··· SOURCE MATERIAL ···
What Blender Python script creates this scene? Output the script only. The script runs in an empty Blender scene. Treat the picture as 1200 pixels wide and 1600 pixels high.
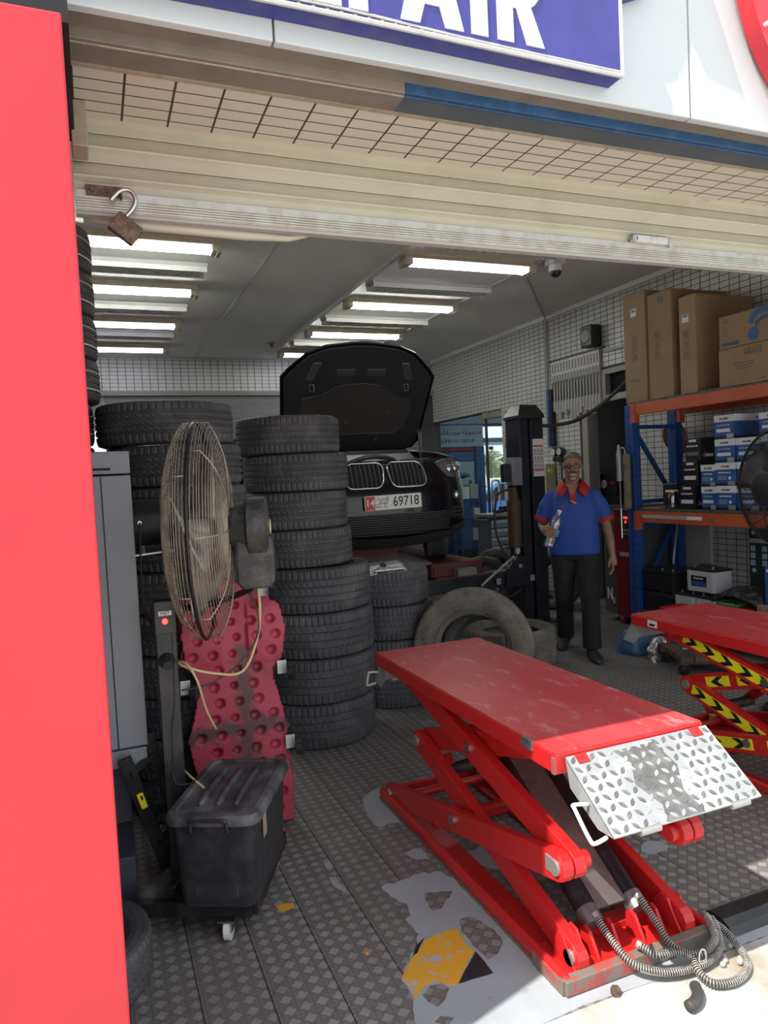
import bpy, bmesh, math, random
from mathutils import Vector, Matrix, Quaternion
from mathutils.geometry import tessellate_polygon
random.seed(7)
sc = bpy.context.scene
COL = sc.collection
PI = math.pi
# ---------------------------------------------------------------- camera
yaw, pit, rol = (math.radians(a) for a in (21.94, -2.63, -2.86))
fw = Vector((math.sin(yaw)*math.cos(pit), math.cos(yaw)*math.cos(pit), math.sin(pit)))
rt = Vector((math.cos(yaw), -math.sin(yaw), 0)); up = rt.cross(fw)
r2 = math.cos(rol)*rt + math.sin(rol)*up; u2 = -math.sin(rol)*rt + math.cos(rol)*up
cam = bpy.data.objects.new('camera', bpy.data.cameras.new('camera')); COL.objects.link(cam)
cm = Matrix((r2, u2, -fw)).transposed().to_4x4(); cm.translation = (0, 0, 1.55)
cam.matrix_world = cm
cam.data.sensor_width = 36; cam.data.lens = 1118.4/1600*36; cam.data.clip_start = 0.05; cam.data.clip_end = 400
sc.camera = cam
# ---------------------------------------------------------------- sky, sun, exposure
W = bpy.data.worlds.new('sky'); sc.world = W; W.use_nodes = True
bg = W.node_tree.nodes['Background']; bg.inputs[0].default_value = (0.86, 0.93, 1.0, 1); bg.inputs[1].default_value = 0.8
sun = bpy.data.objects.new('sun', bpy.data.lights.new('sun', 'SUN')); COL.objects.link(sun)
sun.data.energy = 3.6; sun.data.angle = math.radians(0.6); sun.data.color = (1.0, 0.95, 0.87)
sun.rotation_euler = Vector((0.61, 0.172, -1)).to_track_quat('-Z', 'Y').to_euler()
sun.location = (-4, -1, 8)
vs = sc.view_settings; vs.view_transform = 'Standard'; vs.look = 'None'; vs.exposure = 1.02; vs.gamma = 1; vs.use_curve_mapping = False
try:
    sc.cycles.max_bounces = 10; sc.cycles.diffuse_bounces = 6; sc.cycles.transparent_max_bounces = 16
    sc.cycles.use_denoising = True; sc.cycles.sample_clamp_indirect = 6
except Exception: pass
# ---------------------------------------------------------------- helpers
def tag(o, label=None, cat=None, group=None, kind=None):
    if label: o['label'] = label
    if cat: o['category'] = cat
    if group: o['group'] = group
    if kind: o['kind'] = kind
    return o
def E(name, loc, label=None, cat=None, group=None, rz=0, kind=None):
    o = bpy.data.objects.new(name, None); COL.objects.link(o); o.location = loc; o.rotation_euler = (0, 0, rz)
    o.empty_display_size = 0.1
    return tag(o, label, cat, group, kind)
def fr(p0, p1):
    d = (Vector(p1)-Vector(p0)); L = d.length; d.normalize()
    a = Vector((0, 0, 1)) if abs(d.z) < .95 else Vector((1, 0, 0))
    x = d.cross(a).normalized(); y = d.cross(x).normalized()
    return x, y, d, L
class MB:
    def __init__(s): s.v = []; s.f = []; s.m = []; s.mi = 0
    def add(s, vs, fs):
        b = len(s.v); s.v += [tuple(p) for p in vs]; s.f += [tuple(b+i for i in f) for f in fs]; s.m += [s.mi]*len(fs); return s
    def box(s, a, b, M=None):
        x0, y0, z0 = (min(a[i], b[i]) for i in range(3)); x1, y1, z1 = (max(a[i], b[i]) for i in range(3))
        v = [Vector(p) for p in ((x0,y0,z0),(x1,y0,z0),(x1,y1,z0),(x0,y1,z0),(x0,y0,z1),(x1,y0,z1),(x1,y1,z1),(x0,y1,z1))]
        if M is not None: v = [M @ p for p in v]
        return s.add(v, [(0,3,2,1),(4,5,6,7),(0,1,5,4),(1,2,6,5),(2,3,7,6),(3,0,4,7)])
    def bar(s, p0, p1, w, h, upv=None):
        p0 = Vector(p0); p1 = Vector(p1); d = (p1-p0).normalized()
        u = Vector(upv) if upv else (Vector((0,0,1)) if abs(d.z) < .95 else Vector((0,1,0)))
        x = d.cross(u).normalized(); y = x.cross(d).normalized()
        v = [p+x*a*w/2+y*b*h/2 for p in (p0, p1) for a, b in ((-1,-1),(1,-1),(1,1),(-1,1))]
        return s.add(v, [(0,1,2,3),(7,6,5,4),(0,4,5,1),(1,5,6,2),(2,6,7,3),(3,7,4,0)])
    def cyl(s, p0, p1, r0, r1=None, n=16, cap=True):
        if r1 is None: r1 = r0
        x, y, d, L = fr(p0, p1); v = []
        for p, r in ((Vector(p0), r0), (Vector(p1), r1)):
            v += [p+(x*math.cos(2*PI*i/n)+y*math.sin(2*PI*i/n))*r for i in range(n)]
        f = [(i, (i+1) % n, n+(i+1) % n, n+i) for i in range(n)]
        if cap: f += [tuple(range(n-1, -1, -1)), tuple(range(n, 2*n))]
        return s.add(v, f)
    def tube(s, pts, r, n=8, closed=False, radii=None):
        pts = [Vector(p) for p in pts]
        if 4 <= len(pts) <= 9 and not closed and radii is None:      # round the corners of a bent pipe or cable
            q = []
            for i in range(len(pts)-1):
                a, b, c, d = pts[max(i-1, 0)], pts[i], pts[i+1], pts[min(i+2, len(pts)-1)]
                for t in (0, .2, .4, .6, .8): q.append(.5*((2*b)+(c-a)*t+(2*a-5*b+4*c-d)*t*t+(3*b-a-3*c+d)*t**3))
            pts = q+[pts[-1]]
        k = len(pts); v = []; px = None
        for i, p in enumerate(pts):
            a = pts[(i-1) % k] if (closed or i > 0) else p; b = pts[(i+1) % k] if (closed or i < k-1) else p
            d = (b-a).normalized() if (b-a).length > 1e-9 else Vector((0,0,1))
            if px is None: x = fr((0,0,0), d)[0]
            else:
                x = px-d*px.dot(d); x = x.normalized() if x.length > 1e-6 else fr((0,0,0), d)[0]
            px = x; y = d.cross(x); rr = radii[i] if radii else r
            v += [p+(x*math.cos(2*PI*j/n)+y*math.sin(2*PI*j/n))*rr for j in range(n)]
        f = []
        for i in range(k if closed else k-1):
            a = i*n; b = ((i+1) % k)*n
            f += [(a+j, a+(j+1) % n, b+(j+1) % n, b+j) for j in range(n)]
        if not closed: f += [tuple(range(n-1, -1, -1)), tuple(range((k-1)*n, k*n))]
        return s.add(v, f)
    def lathe(s, prof, n=32, M=None, closed=False, a0=0, a1=2*PI):
        v = []; full = abs(a1-a0-2*PI) < 1e-6; m = n if full else n+1
        for i in range(m):
            a = a0+(a1-a0)*i/n; c, sn = math.cos(a), math.sin(a)
            v += [Vector((r*c, r*sn, z)) for r, z in prof]
        if M is not None: v = [M @ p for p in v]
        k = len(prof); f = []
        for i in range(n):
            a = i*k; b = ((i+1) % m)*k
            for j in range(k if closed else k-1):
                f.append((a+j, b+j, b+(j+1) % k, a+(j+1) % k))
        return s.add(v, f)
    def prism(s, poly, fn, t0, t1):
        n = len(poly); v = [fn(a, b, t0) for a, b in poly]+[fn(a, b, t1) for a, b in poly]
        f = [(i, (i+1) % n, n+(i+1) % n, n+i) for i in range(n)]
        tri = tessellate_polygon([[Vector((a, b, 0)) for a, b in poly]])
        f += [tuple(t) for t in tri]+[tuple(n+i for i in reversed(t)) for t in tri]
        return s.add(v, f)
    def ell(s, c, r, n=16, m=10, M=None):
        c = Vector(c); v = []; f = []
        for i in range(m+1):
            t = PI*i/m
            for j in range(n):
                a = 2*PI*j/n; q = Vector((r[0]*math.sin(t)*math.cos(a), r[1]*math.sin(t)*math.sin(a), r[2]*math.cos(t)))
                v.append(c+(M @ q if M is not None else q))
        for i in range(m):
            for j in range(n): f.append((i*n+j, i*n+(j+1) % n, (i+1)*n+(j+1) % n, (i+1)*n+j))
        return s.add(v, f)
    def grid(s, fn, nu, nv):
        v = [fn(i/nu, j/nv) for i in range(nu+1) for j in range(nv+1)]
        f = [(i*(nv+1)+j, (i+1)*(nv+1)+j, (i+1)*(nv+1)+j+1, i*(nv+1)+j+1) for i in range(nu) for j in range(nv)]
        return s.add(v, f)
    def loft(s, rings, cap=True):
        n = len(rings[0]); v = [p for r in rings for p in r]; f = []
        for i in range(len(rings)-1):
            f += [(i*n+j, i*n+(j+1) % n, (i+1)*n+(j+1) % n, (i+1)*n+j) for j in range(n)]
        if cap: f += [tuple(range(n-1, -1, -1)), tuple(range((len(rings)-1)*n, len(rings)*n))]
        return s.add(v, f)
    def mesh(s, name, mats, smooth=False):
        me = bpy.data.meshes.new(name); me.from_pydata(s.v, [], s.f)
        for m in (mats if isinstance(mats, (list, tuple)) else [mats]): me.materials.append(m)
        if any(s.m): me.polygons.foreach_set('material_index', s.m)
        bm = bmesh.new(); bm.from_mesh(me)
        bmesh.ops.recalc_face_normals(bm, faces=bm.faces); bm.to_mesh(me); bm.free()
        if smooth:
            me.polygons.foreach_set('use_smooth', [True]*len(me.polygons))
            if smooth is not True: me.set_sharp_from_angle(angle=math.radians(smooth))
        me.update(); return me
    def build(s, name, mats, parent=None, smooth=False, bevel=0, label=None, cat=None, group=None, kind=None, seg=2):
        return link(name, s.mesh(name, mats, smooth), parent, bevel, label, cat, group, kind, seg)
def link(name, me, parent=None, bevel=0, label=None, cat=None, group=None, kind=None, seg=2, M=None):
    o = bpy.data.objects.new(name, me); COL.objects.link(o)
    if parent is not None:
        o.parent = parent
        if parent.type == 'EMPTY' and not parent.get('loc0'): o.matrix_parent_inverse = Matrix.Translation(-Vector(parent.location))
    if M is not None: o.matrix_basis = M
    if bevel:
        b = o.modifiers.new('bevel', 'BEVEL'); b.width = bevel; b.segments = seg; b.limit_method = 'ANGLE'; b.angle_limit = math.radians(40)
    return tag(o, label, cat, group, kind)
def EL(*a, **k):            # an Empty whose parts are written in its own coordinates
    o = E(*a, **k); o['loc0'] = True; return o
def copy_tree(o, parent=None):
    c = o.copy(); COL.objects.link(c)
    if parent is not None: c.parent = parent
    for ch in [x for x in bpy.data.objects if x.parent == o]: copy_tree(ch, c)
    return c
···
Find the count of lines in the data above where the string "scene" occurs. Provide that number alone.

2